Just as e-mail replaced snail-mail in much of the corporate world, electronic workflow and approval systems could wring the inefficiencies out of classic routing routines.

Montreal-based Banc National is hoping to cut its middle

market lending approval process from two weeks to 48 hours-and make up ground on its main competitor's reduced approval time-with the implementation of a secure electronic approval system. "We are losing a lot of time right now with paper," says Rejean Charest, coordinator of the bank's information technology initiative.

The answer is not to re-architect a bank's approval process for the sake of technology, says Tommy Petrogiannis, president of Quebec-based Silanis Technology. "Take the existing business process and automate it," he says.

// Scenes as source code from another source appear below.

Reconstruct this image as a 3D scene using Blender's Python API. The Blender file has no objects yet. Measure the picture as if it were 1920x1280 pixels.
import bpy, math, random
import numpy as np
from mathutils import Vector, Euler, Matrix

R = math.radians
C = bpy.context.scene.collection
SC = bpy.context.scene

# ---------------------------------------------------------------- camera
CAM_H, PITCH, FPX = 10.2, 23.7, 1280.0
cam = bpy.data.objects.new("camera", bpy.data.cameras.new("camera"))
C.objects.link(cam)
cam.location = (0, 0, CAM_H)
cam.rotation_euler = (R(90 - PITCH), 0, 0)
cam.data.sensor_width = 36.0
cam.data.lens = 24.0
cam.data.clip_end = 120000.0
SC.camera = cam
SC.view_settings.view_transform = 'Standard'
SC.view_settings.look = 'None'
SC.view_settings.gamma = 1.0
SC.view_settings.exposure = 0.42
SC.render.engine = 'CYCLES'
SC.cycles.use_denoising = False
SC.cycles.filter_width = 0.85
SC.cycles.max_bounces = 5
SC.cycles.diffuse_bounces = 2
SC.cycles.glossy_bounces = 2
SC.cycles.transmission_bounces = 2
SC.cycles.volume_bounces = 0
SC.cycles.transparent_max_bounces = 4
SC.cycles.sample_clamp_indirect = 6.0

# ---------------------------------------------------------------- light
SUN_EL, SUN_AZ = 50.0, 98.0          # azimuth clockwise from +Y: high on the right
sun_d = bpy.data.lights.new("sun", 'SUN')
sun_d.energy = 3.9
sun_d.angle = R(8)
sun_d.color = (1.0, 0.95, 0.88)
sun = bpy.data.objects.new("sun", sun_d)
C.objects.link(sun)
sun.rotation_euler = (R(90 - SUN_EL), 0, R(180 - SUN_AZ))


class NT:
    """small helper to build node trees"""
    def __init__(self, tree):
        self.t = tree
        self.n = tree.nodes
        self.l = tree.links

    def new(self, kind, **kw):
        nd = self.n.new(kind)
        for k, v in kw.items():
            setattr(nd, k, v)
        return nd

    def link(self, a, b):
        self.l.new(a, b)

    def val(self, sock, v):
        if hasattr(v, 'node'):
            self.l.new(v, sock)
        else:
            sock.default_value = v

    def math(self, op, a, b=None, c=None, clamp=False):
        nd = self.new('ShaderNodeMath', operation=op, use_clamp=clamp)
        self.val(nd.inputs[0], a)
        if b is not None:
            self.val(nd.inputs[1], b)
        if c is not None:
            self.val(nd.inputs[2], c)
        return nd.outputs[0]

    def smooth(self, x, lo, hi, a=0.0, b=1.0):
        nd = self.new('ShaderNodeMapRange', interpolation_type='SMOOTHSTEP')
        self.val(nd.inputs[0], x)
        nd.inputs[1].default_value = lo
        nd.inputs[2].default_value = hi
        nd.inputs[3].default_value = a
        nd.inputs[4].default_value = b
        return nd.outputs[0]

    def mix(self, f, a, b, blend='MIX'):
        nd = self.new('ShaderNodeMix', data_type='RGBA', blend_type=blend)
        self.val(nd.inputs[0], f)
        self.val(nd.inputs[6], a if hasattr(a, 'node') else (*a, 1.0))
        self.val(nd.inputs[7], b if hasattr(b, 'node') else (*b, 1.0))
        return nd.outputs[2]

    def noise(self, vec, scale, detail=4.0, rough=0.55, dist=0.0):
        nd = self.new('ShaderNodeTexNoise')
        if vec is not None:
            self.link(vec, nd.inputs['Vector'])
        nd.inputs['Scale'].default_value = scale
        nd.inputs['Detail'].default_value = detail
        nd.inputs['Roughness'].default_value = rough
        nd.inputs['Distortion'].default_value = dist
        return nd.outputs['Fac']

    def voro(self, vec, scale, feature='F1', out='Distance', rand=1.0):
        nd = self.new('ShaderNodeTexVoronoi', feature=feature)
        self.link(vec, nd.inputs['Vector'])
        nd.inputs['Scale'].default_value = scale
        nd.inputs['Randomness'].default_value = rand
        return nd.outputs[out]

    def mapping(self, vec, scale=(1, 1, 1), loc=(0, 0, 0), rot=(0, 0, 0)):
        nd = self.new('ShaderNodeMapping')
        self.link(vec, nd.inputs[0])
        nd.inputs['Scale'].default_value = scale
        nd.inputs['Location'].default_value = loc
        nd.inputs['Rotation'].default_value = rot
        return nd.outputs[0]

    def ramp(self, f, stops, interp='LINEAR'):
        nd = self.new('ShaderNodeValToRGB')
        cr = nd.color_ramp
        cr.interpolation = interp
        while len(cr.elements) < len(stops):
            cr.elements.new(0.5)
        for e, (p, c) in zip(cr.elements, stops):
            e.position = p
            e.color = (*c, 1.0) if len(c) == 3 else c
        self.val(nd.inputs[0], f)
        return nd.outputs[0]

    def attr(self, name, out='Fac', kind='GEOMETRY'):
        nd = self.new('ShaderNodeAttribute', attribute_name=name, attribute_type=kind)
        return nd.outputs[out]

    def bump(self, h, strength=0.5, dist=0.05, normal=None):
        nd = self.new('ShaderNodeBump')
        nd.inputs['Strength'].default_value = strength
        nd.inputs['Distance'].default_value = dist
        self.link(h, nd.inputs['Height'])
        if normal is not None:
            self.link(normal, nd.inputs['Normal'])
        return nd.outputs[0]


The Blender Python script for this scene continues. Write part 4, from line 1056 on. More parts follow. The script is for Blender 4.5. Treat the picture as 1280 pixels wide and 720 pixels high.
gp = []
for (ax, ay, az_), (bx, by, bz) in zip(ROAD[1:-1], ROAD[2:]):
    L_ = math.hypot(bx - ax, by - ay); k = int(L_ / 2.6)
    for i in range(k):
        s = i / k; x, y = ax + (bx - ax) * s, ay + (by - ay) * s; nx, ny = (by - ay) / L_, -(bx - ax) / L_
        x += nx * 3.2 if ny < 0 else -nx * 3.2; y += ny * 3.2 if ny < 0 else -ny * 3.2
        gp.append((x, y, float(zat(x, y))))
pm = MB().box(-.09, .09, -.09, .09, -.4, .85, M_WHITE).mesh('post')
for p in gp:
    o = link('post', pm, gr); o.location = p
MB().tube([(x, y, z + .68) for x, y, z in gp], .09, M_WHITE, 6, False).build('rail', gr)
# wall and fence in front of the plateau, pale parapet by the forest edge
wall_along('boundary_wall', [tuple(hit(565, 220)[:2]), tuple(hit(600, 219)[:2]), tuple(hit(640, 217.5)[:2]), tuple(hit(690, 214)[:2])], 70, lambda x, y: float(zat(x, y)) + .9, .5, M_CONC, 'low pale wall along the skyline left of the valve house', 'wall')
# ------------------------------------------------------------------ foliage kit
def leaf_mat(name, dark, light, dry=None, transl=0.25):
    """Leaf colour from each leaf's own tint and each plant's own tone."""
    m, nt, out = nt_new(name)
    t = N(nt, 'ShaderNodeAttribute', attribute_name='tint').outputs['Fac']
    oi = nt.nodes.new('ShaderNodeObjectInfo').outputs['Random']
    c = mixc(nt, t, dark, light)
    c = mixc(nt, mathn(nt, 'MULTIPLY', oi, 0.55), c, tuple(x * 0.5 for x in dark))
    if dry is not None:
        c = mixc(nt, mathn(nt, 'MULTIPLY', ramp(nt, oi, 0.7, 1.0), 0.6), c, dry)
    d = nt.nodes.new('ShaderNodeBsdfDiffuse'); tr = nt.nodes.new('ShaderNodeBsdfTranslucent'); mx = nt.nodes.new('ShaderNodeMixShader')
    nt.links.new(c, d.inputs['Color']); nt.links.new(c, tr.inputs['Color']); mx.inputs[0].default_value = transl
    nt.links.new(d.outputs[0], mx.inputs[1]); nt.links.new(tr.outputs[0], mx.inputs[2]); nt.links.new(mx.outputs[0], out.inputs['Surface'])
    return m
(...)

Silanis's ApproveIt product suite allows users to affix a "digitized" signature created using a signature pad (versus "digital" signatures) to any document that has been passed along via e-mail or the company's internal workflow system. Using biometric analysis, ApproveIt verifies that the real-time signature matches the stored signature of the signer. Because of the encryption technology utilized, after the signature is attached, the document cannot be changed. If it is, the connection between the document and the signature is detached, and the document cannot be printed. "Right now, you always have a stamp or a signature on a dossier so you know it is approved," Charest says. "I don't think it's such good proof, but right now this is what we base our confidence on."

The tasks best served by ApproveIt are those requiring multiple signatures to be expedited, says Petrogiannis. Competing technologies for automating workflow may use digital signatures or bitmap signatures to simulate the pen and ink version. Silanis officials argue that digital signatures, based on a public key-private key technology, don't allow for printing secured, verified documents. Bitmap signatures do not protect documents from alteration.

Silanis will sell the product for $149, with discounts for volume purchases. A tool kit is available for under $2,000 to customize applications.